Sri Aurobindo never talked about the Ten Bulls because that again would have destroyed his originality. The paintings of the Ten Bulls are at least fifteen centuries old. The Buddhists in the Middle Ages were cowardly; they could not understand the tenth.

But as far as I am concerned, I can see a natural growth from the ninth to the tenth, from enlightenment to beyond enlightenment.

Enlightenment makes you special. That means something of the ego in some subtle form still remains. Others are ignorant, you are a knower; others are going towards hell, your paradise is guaranteed. These are the last remnants of a dying ego. And when this ego also dies the buddha becomes an ordinary human being, not knowing at all that he is holier than thou, higher than thou, special in any sense -- so ordinary that even a bottle of wine is acceptable. The whole of life is acceptable; the days and the nights, the flowers and the thorns, the saints and the sinners -- all are acceptable, with no discrimination at all.
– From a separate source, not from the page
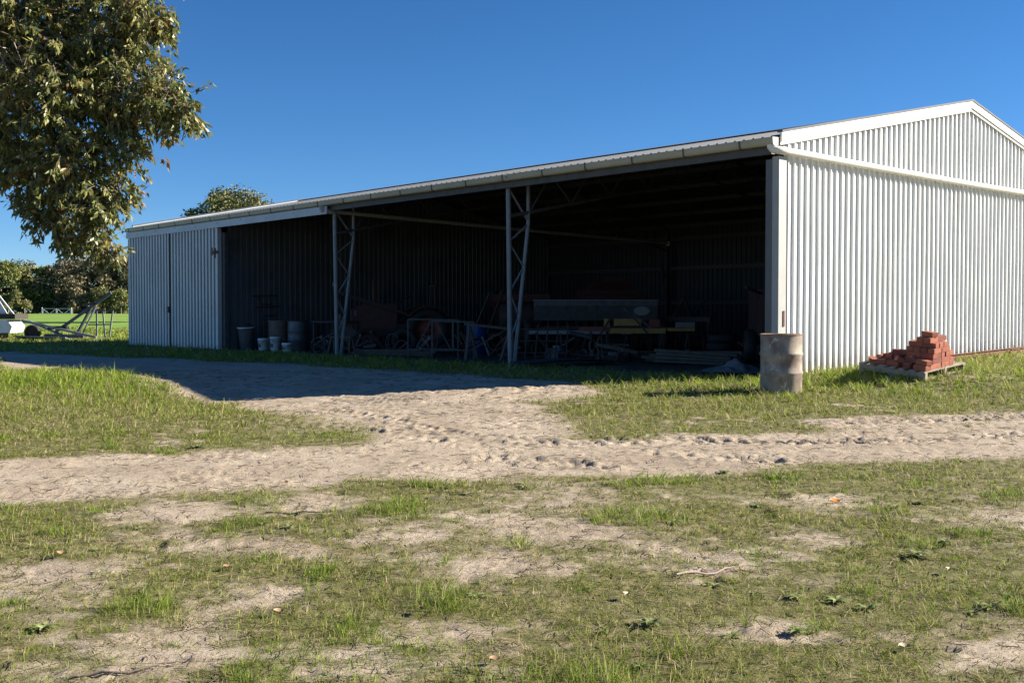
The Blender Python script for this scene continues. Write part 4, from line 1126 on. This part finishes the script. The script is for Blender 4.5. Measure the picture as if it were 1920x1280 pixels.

This ordinariness is really the greatest flowering of human reality.

Sri Aurobindo will be remembered as a great philosopher -- should be remembered as a great philosopher -- a man of tremendous insight into words, scriptures; immensely articulate in bringing meanings, interpretations to them; novel, original.... But he was not a man of realization. And he is not sincere, he is not an authentic man. He had a great desire to prove himself, to prove that he is greater than Gautam Buddha. That was his ego.

To go beyond enlightenment is not to become greater than Gautam Buddha. To go beyond enlightenment is to become an ordinary human being. To forget all about enlightenment and all about great spiritual aspirations and to live simply joyously, playfully... this ordinariness is the most extraordinary phenomenon in the world. But you will not be able to recognize him. Up to Gautam Buddha you will be able to recognize, but as a person moves beyond Gautam Buddha, he will start slipping out of your hands. 

Those who have recognized him as an enlightened being may remain aware of who he is, but those who come new will not be able to recognize him at all, because he will be simply a very innocent, ordinary human being -- just like a child collecting seashells on the beach, running after butterflies, gathering flowers. No division of body and soul, no division of matter and spirit, no division of this life and that -- all that is forgotten; one has relaxed totally.

If Sri Aurobindo had known even the meaning of what it is to go beyond realization, beyond enlightenment, he would not have even thought about it. He was thinking that going beyond enlightenment is something greater than Gautam Buddha. He was continuously in a inner jealousy, and of course, the jealousy was of Gautam Buddha. And he wanted to come up with some original ideas so that he could prove them, but he has not proved anything.

I respect Sri Aurobindo as a scholar -- but scholars are just scholars, a dollar a dozen.